The Council was a living icon in a place at a time marked by 1) the collegial experience of  fraternity among 2000  bishops under the office of Peter; 2) the recognition of the liturgy as the unifying life-giving actions defining the Church; 3) a new public manifestation of the Church’s renewed historical self consciousness as an apostolic body. This presence cast off any claim to temporal power, but projected an even more dramatic presence as a continued apostolic fraternity participating in the biblical narrative of history as the light to the nations. The two great world wars which mocked the fractured public church with the armed atheism of the Nazis and Soviets were answered with the reappearance of those two great biblical actors: the armed nation of Israel, and the ‘light to the nations’ -- the evangelizing Apostolic Church.

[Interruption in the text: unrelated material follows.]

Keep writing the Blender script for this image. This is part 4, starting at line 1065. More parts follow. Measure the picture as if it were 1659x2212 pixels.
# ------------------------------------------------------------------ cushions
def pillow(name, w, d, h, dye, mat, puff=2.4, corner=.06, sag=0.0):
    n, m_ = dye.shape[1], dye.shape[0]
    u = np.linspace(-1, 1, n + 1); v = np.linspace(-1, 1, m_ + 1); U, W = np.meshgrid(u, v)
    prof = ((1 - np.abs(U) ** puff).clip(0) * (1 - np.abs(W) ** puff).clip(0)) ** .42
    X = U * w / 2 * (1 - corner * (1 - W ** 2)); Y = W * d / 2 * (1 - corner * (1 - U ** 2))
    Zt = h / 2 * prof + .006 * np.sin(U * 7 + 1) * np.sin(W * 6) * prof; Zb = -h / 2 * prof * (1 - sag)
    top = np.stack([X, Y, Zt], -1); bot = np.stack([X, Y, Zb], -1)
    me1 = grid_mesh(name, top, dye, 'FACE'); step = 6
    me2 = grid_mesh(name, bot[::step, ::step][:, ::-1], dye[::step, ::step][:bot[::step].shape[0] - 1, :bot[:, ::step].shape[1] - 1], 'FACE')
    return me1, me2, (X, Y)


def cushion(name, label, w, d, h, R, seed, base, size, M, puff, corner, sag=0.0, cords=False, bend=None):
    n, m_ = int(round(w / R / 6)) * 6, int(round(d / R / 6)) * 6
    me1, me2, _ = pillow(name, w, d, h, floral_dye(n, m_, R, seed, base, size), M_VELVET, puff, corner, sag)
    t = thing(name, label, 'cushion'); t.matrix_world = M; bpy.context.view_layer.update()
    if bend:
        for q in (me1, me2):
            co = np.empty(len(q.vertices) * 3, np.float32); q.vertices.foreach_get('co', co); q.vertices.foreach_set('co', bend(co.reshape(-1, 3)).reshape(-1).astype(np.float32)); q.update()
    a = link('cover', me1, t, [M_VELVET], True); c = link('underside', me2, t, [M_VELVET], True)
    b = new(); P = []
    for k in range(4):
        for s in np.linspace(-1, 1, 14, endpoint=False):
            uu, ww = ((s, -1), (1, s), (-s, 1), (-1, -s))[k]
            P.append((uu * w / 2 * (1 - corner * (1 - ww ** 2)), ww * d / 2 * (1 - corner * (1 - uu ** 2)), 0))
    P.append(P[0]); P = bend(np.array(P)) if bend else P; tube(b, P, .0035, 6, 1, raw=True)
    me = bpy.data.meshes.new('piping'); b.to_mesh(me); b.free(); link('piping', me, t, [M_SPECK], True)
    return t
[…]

On a less dramatic note, O’Connor’s lesson must also be pondered by the thin-chested orthodox intellectuals who have eviscerated the discussion of natural law from the ordering of the world by a Living God to the verbose tracts of university professors in praise of their own reason. The same chastisement is due the Catholic political philosophers who explain public life and citizenship in tome after tome but never evoke armed men disciplined by God, courageous leaders bound to other men by law, and the fraternal friendship of shared territorial protective duty. Natural law with no Living God ordering nature and history, and Political Philosophy with no men ruling and fighting for their nations – these are the abstractions that Miss O’Connor criticized. She was never pleased with either atheism or emasculation.